I have learned a lot in just two days, including the limits of my own ability. Monday, hiking up, around the village, and back down with two wrong turns and an extra mile of backtracking (20,000 steps above 13,000 feet) left me feeling that there was no chance I would be going anywhere on Tuesday. However, by the time Tuesday morning rolled around, I decided to give it a try, and did a slower hike up and was careful not to move around the village much during the day. At the end of Tuesday, I felt much better than Monday, so here’s hoping Wednesday will be even better. 

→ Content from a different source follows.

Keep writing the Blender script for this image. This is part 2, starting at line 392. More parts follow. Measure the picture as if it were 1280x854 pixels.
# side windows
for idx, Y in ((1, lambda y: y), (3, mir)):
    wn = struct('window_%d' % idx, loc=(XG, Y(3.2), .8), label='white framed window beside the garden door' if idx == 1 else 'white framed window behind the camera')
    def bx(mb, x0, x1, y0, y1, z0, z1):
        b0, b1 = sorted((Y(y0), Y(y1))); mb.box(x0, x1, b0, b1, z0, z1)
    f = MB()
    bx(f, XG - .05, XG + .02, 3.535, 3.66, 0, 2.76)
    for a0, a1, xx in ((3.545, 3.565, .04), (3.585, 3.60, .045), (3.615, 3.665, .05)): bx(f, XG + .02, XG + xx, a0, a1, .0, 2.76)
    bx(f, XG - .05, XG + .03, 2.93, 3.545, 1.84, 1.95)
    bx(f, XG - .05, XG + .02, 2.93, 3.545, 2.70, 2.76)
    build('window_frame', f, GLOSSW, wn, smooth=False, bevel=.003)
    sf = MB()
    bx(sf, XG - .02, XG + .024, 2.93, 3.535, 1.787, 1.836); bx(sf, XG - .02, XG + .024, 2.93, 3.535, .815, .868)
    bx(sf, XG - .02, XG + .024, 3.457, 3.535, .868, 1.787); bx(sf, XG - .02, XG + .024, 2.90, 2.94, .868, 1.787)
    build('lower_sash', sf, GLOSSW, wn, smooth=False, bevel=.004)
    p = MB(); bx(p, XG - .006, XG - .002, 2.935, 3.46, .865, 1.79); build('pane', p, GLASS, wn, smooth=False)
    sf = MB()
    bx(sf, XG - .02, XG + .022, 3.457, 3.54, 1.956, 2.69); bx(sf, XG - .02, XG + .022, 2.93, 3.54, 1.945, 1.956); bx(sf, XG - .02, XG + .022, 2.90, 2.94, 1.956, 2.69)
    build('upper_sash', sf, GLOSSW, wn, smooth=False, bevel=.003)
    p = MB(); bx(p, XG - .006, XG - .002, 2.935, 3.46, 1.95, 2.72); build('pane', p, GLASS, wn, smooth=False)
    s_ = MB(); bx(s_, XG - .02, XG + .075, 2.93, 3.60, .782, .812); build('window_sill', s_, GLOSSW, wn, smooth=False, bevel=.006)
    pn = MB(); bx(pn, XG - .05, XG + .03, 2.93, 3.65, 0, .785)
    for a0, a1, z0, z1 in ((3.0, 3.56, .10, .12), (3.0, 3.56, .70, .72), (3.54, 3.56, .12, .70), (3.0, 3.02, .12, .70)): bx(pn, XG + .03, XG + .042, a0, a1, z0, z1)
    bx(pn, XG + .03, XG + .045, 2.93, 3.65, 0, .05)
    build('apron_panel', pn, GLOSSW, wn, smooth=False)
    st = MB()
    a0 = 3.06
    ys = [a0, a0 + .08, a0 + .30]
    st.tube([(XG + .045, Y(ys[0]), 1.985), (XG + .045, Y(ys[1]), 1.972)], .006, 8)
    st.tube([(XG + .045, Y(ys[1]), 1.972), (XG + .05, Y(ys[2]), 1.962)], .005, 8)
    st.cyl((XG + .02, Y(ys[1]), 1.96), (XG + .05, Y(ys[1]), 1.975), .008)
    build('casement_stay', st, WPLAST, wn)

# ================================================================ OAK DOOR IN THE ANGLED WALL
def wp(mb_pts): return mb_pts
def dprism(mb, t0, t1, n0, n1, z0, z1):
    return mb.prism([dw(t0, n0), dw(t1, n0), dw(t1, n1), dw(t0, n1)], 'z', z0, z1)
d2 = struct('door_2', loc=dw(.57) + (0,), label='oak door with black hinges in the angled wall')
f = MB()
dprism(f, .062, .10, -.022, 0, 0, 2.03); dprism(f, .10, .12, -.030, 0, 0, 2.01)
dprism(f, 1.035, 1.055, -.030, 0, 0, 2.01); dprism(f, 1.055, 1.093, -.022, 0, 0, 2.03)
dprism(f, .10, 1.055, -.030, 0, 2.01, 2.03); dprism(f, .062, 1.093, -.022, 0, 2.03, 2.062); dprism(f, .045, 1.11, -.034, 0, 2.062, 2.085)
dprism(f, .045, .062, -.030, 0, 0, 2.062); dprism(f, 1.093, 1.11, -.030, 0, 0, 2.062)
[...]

A highlight so far has been meeting a child who lives in the village (the only child under six, it would appear). He doesn’t speak Spanish so I don’t know his name, but I would guess he is around two years old, and he reminds me so much of both of my sons. He always wears his hat & his colorful Andean coat, and follows either his mom or dad (both of whom are working on the water system) around the village all day, often sitting and watching everyone mix concrete, or build forms, or herd the alpacas, llamas, and horses. I showed him a picture of my two sons today, and he just grinned and kept pointing at them and exclaiming something happy in Quechua. 

  
I would love it if he could meet my sons and play in a park with them (preferably not at 14,500 feet), and whenever I feel tired or worn down, or pessimistic about the project’s sometimes slow progress, I keep reminding myself that in a few days I get to go home to my amazing family and live a comfortable and relatively easy life, while this child is going to grow up on a cold, windy mountain with many significant challenges ahead. If I can contribute to completing this water system and getting clean water to him, his family, and his small village, then I absolutely need to press on and give it my best.